I’ve long thought myself reasonably knowledgeable on World War II, and in particular on the air war. I had heard Belfast was bombed by a few planes at some point. One friend told me his father sat up in the hills and watched the bombers flying in. I’d seen mentions of it in various histories of the air war, but one is left with the impression the entire Battle of Britain was in the south of England. In terms of strategic importance, it was. London, Coventry and various attacks on other English cities were the heart of the action. That is where the “The Few” fought and died in the Battle of Britain. Squadrons went north for training and reforming. Other raids happened here and there but nothing that was terribly important to the course of the war. A couple raids on Belfast? When you read that amidst the history of the war in the skies over London it hardly registered even if you were sitting in Belfast. The unbidden first thought to cross one’s mind as Belfast resident was that we were doing quite a good enough job blowing it up ourselves. Why on Earth would we have needed any help from strangers?
The first raid was what I had believed it all to have been like. A few bombs on a Harland and Wolff factory, a few deaths here and there. That is what I had always believed had happened here.
I was very, very wrong as I found out tonight from a BBC Northern Ireland commemoration taped in our new Waterfront Hall. Local artists (several of whom I know from my many wastrel nights as a working musician in Ireland) sang period songs in between the film clips and dramatic readings of the words of those who lived through the raids. It is well worth the viewing but since most of you can’t do that, the web site is the next best thing.

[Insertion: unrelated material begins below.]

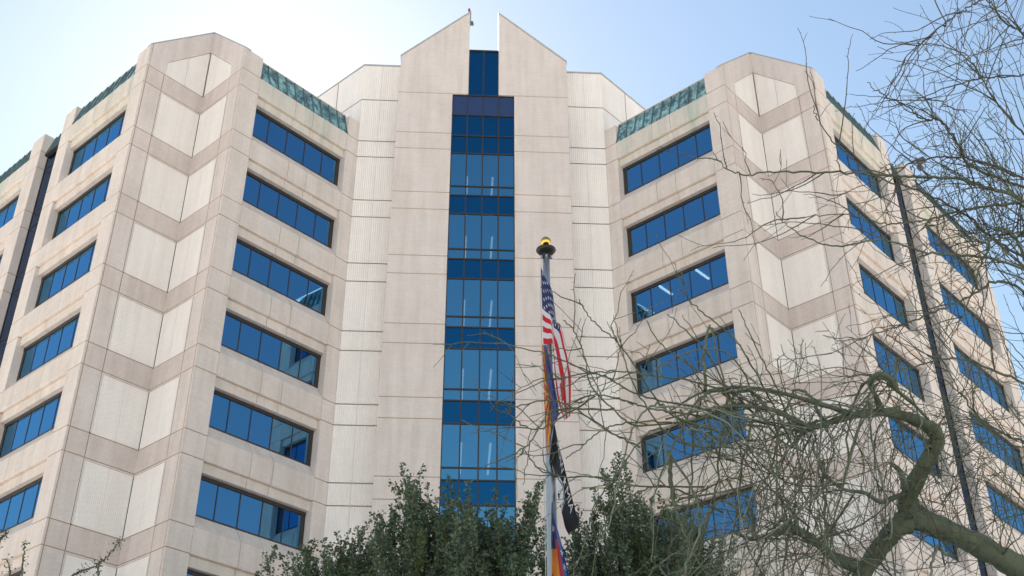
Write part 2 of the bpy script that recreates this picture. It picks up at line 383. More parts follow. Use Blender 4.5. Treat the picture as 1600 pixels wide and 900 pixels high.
# centre: split gable leaves, ribbed flanks, diagonal penthouse walls
for fx in (1, -1):
    flip = fx < 0
    pc = Pl((-WC, 0), (1, 0), (0, -1), flip)
    mb = MB(); P = pc.p; wl = WC-WS
    for z0, z1, isb, k in rows():
        panel(mb, pc, 0, wl, z0, z1, 'concgrey', j=('b' if z0 > 0 else '')+'t')
    panel(mb, pc, 0, wl, U1, U1+2.84, 'concgrey', 'bt')
    gi = WC-.84
    zt = lambda s: U1+5.5+(9.14-5.5)*s/gi; th = 1.2; z0 = U1+2.84
    mb.face([P(0, z0+JG, 0), P(gi, z0+JG, 0), P(gi, zt(gi), 0), P(0, zt(0), 0)], 'concgrey')
    mb.face([P(0, z0, -JD), P(gi, z0, -JD), P(gi, z0+JG, 0), P(0, z0+JG, 0)], 'joint')
    mb.face([P(gi, z0, 0), P(gi, z0, -th), P(gi, zt(gi), -th), P(gi, zt(gi), 0)], 'conc')      # cheek of the gap
    mb.face([P(wl, z0, 0), P(gi, z0, 0), P(gi, z0, -.3), P(wl, z0, -.3)], 'conc')
    mb.face([P(0, U1, -th), P(gi, U1, -th), P(gi, zt(gi), -th), P(0, zt(0), -th)], 'conc')
    ps = Pl((-WC, 0), (0, 1), (-1, 0), flip)
    for z0, z1, isb, k in rows()+[(U1, U1+2.84, False, 0)]: panel(mb, ps, 0, RR+.1, z0, z1, 'conc', j=('b' if z0 > 0 else '')+'t')
    mb.face([P(0, U1+2.84, 0), P(0, U1+2.84, -th), P(0, zt(0), -th), P(0, zt(0), 0)], 'conc')
    pw = Pl((-WS, 0), (0, 1), (1, 0), flip)
    mb.face([pw.p(0, 0), pw.p(.3, 0), pw.p(.3, U1+2.84), pw.p(0, U1+2.84)], 'conc')
    mb.build('tower_wall', bld)
    cb = MB(); cb.box8([P(-.03, zt(0)-.04, .03), P(gi+.03, zt(gi)-.02, .03), P(gi+.03, zt(gi)-.02, -th-.03), P(-.03, zt(0)-.04, -th-.03), P(-.03, zt(0)+.10, .03), P(gi+.03, zt(gi)+.10, .03), P(gi+.03, zt(gi)+.10, -th-.03), P(-.03, zt(0)+.10, -th-.03)], 'cope')
    cb.build('coping', bld)
    pr = Pl((-WR, RR), (1, 0), (0, -1), flip); mb = MB(); w2 = WR-WC+.02
    for z0, z1, isb, k in rows()+[(U1, U1+2.95, False, 0), (U1+2.95, U1+5.52, False, 0)]:
        g = .03 if z0 > 0 else 0
        for a, b in ((.0, w2*.49), (w2*.49+.014, w2)): ribs(mb, pr, a, b, z0+g, z1-g, 'rib', .105, .014)
        mb.face([pr.p(0, z0+g, -.033), pr.p(w2, z0+g, -.033), pr.p(w2, z1-g, -.033), pr.p(0, z1-g, -.033)], 'rib')
        if z0: mb.face([pr.p(0, z0-g, -.06), pr.p(w2, z0-g, -.06), pr.p(w2, z0+g, -.06), pr.p(0, z0+g, -.06)], 'joint')
    mb.build('ribbed_wall', bld)
    pd = Pl((-WR, RR), B_, (-S2, -S2), flip); mb = MB()
    for z0, z1 in ((U1-1, U1+2.95), (U1+2.95, U1+5.52)):
        for a, b in ((0., 2.22), (2.26, 4.5), (4.54, 6.8)):
            ribs(mb, pd, a+.02, b, z0+.03, z1-.03, 'rib', .11, .018)
            mb.face([pd.p(a, z0+.03, -.04), pd.p(b+.03, z0+.03, -.04), pd.p(b+.03, z1-.03, -.04), pd.p(a, z1-.03, -.04)], 'joint')
        mb.face([pd.p(0, z1-.03, -.05), pd.p(6.8, z1-.03, -.05), pd.p(6.8, z1+.03, -.05), pd.p(0, z1+.03, -.05)], 'joint')
    mb.build('penthouse_wall', bld)
    cb = MB(); pbox(cb, pr, -.02, w2, U1+5.50, U1+5.60, -.5, .03, 'cope'); pbox(cb, pd, .01, 6.8, U1+5.50, U1+5.596, -.5, .03, 'cope'); cb.build('coping', bld)

# tall curtain wall
pc = Pl((0, 0), (1, 0), (0, -1)); D = .11
def cw_row(z0, z1, kind, n=4, hw=WS):
    mb = MB(); P = pc.p
    mb.face([P(-hw, z0, -D), P(hw, z0, -D), P(hw, z1, -D), P(-hw, z1, -D)], kind)
    o = mb.build('curtain_glass', cw_); return o
cw_ = None
base = MB(); base.face([pc.p(-WS, -.2 + .2, -D-.02), pc.p(WS, 0, -D-.02), pc.p(WS, .05, -D-.02), pc.p(-WS, .05, -D-.02)], 'frame')
cwf = MB()
for i in range(5):
    x = -WS+i*2*WS/4; e = .035
    pbox(cwf, pc, x-e if 0 < i < 4 else (x if i == 0 else x-.05), x+e if 0 < i < 4 else (x+.05 if i == 0 else x), 0, U1+2.84, -D-.05, -D+.05, 'frame')
for x in (-.83, 0, .83):
    pbox(cwf, pc, x-.035, x+.035, U1+2.84, U1+6.2, -D-.05, -D+.05, 'frame')
pbox(cwf, pc, -.83, .83, U1+6.16, U1+6.26, -D-.3, -D+.06, 'frame')
zs = [U1+2.84, U1+1.4, U1-.06]
for k in range(1, KN+1): zs += [U(k)-1.27, U(k)-3.48, U(k)-4.08]
for z in zs: pbox(cwf, pc, -WS+.05, WS-.05, z-.035, z+.035, -D-.045, -D+.045, 'frame')
cf = cwf.build('curtain_wall_frame', bld)
cw_ = cf
P = pc.p
t = MB(); t.face([P(-.83, U1+2.84, -D), P(.83, U1+2.84, -D), P(.83, U1+6.2, -D), P(-.83, U1+6.2, -D)], 'glassdk'); t.build('curtain_glass', cf)
cw_row(U1+1.4, U1+2.84, 'glasspl'); cw_row(U1-.06, U1+1.4, 'glassdk'); cw_row(U1-1.27, U1-.06, 'glassdk')
for k in range(1, KN+1):
    cw_row(U(k)-3.48, U(k)-1.27, 'glasslt'); cw_row(U(k)-4.08, U(k)-3.48, 'glasslt')
    if k < KN: cw_row(U(k+1)-1.27, U(k)-4.08, 'glassdk')
    for x in (-.78, .62):
        lb = MB(); pbox(lb, pc, x-.05, x+.05, U(k)-1.40, U(k)-1.33, -5.6, -2.0, 'lamp'); lb.build('ceiling_light', cf)

M['redlens'] = mat('red_lens', (.55, .06, .03), .3); M['fix'] = mat('grey_fixture', (.10, .11, .12), .5)
wl_ = MB(); wl_.lathe((-.90, -.02, U1+9.22), [(.05, 0), (.05, .06), (.0, .06)], 'fix', 10); wl_.lathe((-.90, -.02, U1+9.28), [(.065, 0), (.075, .05), (.06, .13), (0, .16)], 'redlens', 12)
wl_.tube([Vector((-.80, .03, U1+9.3)), Vector((-.80, .03, U1+8.2))], .022, 'fix', 6); wl_.box8([(-.82, -.05, U1+8.2), (-.62, -.05, U1+8.2), (-.62, .12, U1+8.2), (-.82, .12, U1+8.2), (-.82, -.05, U1+8.42), (-.66, -.05, U1+8.40), (-.66, .12, U1+8.40), (-.82, .12, U1+8.42)], 'fix')
wl_.build('warning_light', bld)
sc_ = MB(); P = PBr.p; s_ = PW+BAY+PQ+ST+PS+.1  # security camera on a short pole with an arm, no lamp
sc_.tube([P(s_, U1+.9, -.1), P(s_, U1+1.75, -.1)], .04, 'fix', 6); sc_.tube([P(s_, U1+1.6, -.1), P(s_, U1+1.75, .2), P(s_-.1, U1+1.72, .55)], .03, 'fix', 6)
pbox(sc_, PBr, s_-.32, s_+.12, U1+1.62, U1+1.80, .35, .85, 'fix'); pbox(sc_, PBr, s_-.2, s_+.1, U1+1.2, U1+1.42, .3, .6, 'fix')
sc_.build('roof_security_camera', bld)
# rooms behind the glass, roofs and back walls (closed shell)
mb = MB()
mb.box8([(-WS-.02, .31, 0), (WS+.02, .31, 0), (WS+.02, 8, 0), (-WS-.02, 8, 0), (-WS-.02, .31, .1), (WS+.02, .31, .1), (WS+.02, 8, .1), (-WS-.02, 8, .1)], 'dark')
for k in range(1, KN+1):
    z = U(k)-1.3
    mb.face([(-WS, .2, z), (WS, .2, z), (WS, 8, z), (-WS, 8, z)], 'dark')
for x in (-WS, WS): mb.face([(x, .3, 0), (x, 8, 0), (x, 8, U1), (x, .3, U1)], 'dark')
mb.face([(-WS, 8, 0), (WS, 8, 0), (WS, 8, U1), (-WS, 8, U1)], 'dark')
mb.face([(-.84, .3, U1+2.8), (.84, .3, U1+2.8), (.84, .3, U1+6.2), (-.84, .3, U1+6.2)], 'dark')
for pl, s0, s1 in ((PA, .1, LA), (PAr, .1, LA), (PB, .1, E1-.1), (PBr, .1, E1-.1)):
    P = pl.p
    for k in range(1, KN+1):
        z = Lw(k)-.45
        mb.face([P(s0, z, -GD-.03), P(s1, z, -GD-.03), P(s1, z, -4), P(s0, z, -4)], 'dark')
    mb.face([P(s0, 0, -4), P(s1, 0, -4), P(s1, U1, -4), P(s0, U1, -4)], 'dark')
mb.build('interior', bld)
mb = MB()
Ex, Ey = PB.p(E1, 0).xy; q = Vector((Ex, Ey))+Vector((S2, S2))*14
left = [(F0.x, F0.y), (P2.x+.3*0, P2.y), (N_.x, N_.y), (P1.x, P1.y), (Ex, Ey), (q.x, q.y)]
ins = lambda p: p
poly = left+[(-x, y) for x, y in reversed(left)]
zr = U1-.35
fcs = [(x*.985, y*.985+.35, zr) for x, y in poly]
me = bpy.data.meshes.new('roof'); bm = bmesh.new(); vs = [bm.verts.new(p) for p in fcs]; f = bm.faces.new(vs); bmesh.ops.triangulate(bm, faces=[f]); bm.to_mesh(me); bm.free(); me.materials.append(M['cope'])
ro = bpy.data.objects.new('roof', me); col.objects.link(ro); ro.parent = bld
mb.face([(q.x, q.y, 0), (-q.x, q.y, 0), (-q.x, q.y, U1), (q.x, q.y, U1)], 'conc')
d0 = Vector((-WR, RR))+Vector(B_)*6.8
pen = [(-WC, RR+.1), (-WR+.1, RR+.1), (d0.x+.1, d0.y), (-8, 14), (8, 14), (-d0.x-.1, d0.y), (WR-.1, RR+.1), (WC, RR+.1)]
for a, b in zip(pen[2:5], pen[3:6]): mb.face([(a[0], a[1], U1-1), (b[0], b[1], U1-1), (b[0], b[1], U1+5.5), (a[0], a[1], U1+5.5)], 'conc')
mb.face([(x, y, U1+5.3) for x, y in pen], 'cope')
mb.build('rear_wall', bld)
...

900 people died that night on April 15th, 1941 in a second raid on a nearly defenseless city. The first had been a revelation to the Germans. No fighters defended the city. A handful of anti-aircraft guns were the sum total of defences. That was all there was to face over 200 He111’s and Ju88’s that roved at will over the city. Even those few defending guns were silenced when the telephone exchange was destroyed and all coordination lost.
In terms of numbers killed it was the worst single raid carnage of the Battle of Britain but one. Did any of you know that? I certainly did not.
The third raid came on May 4th of 1941. Belfast was still nearly defenseless. There were a handful of defending Spitfires and Hurricanes. This time “only” about 200 people died in the rain of incendiaries that devastated the city. But the destruction was far more complete. It left Belfast as devastated as any city in England and perhaps worse than most. Vast areas of housing were levelled in the conflagration that was visible from the Glen Shane pass 45 miles away. Ships were sunk in the harbour; the city centre was half destroyed.
No matter how much one reads the history of that terrible time, it gives one pause to realize the scope of the war was so vast that raids as devastating as these are reduced to minor historical footnotes.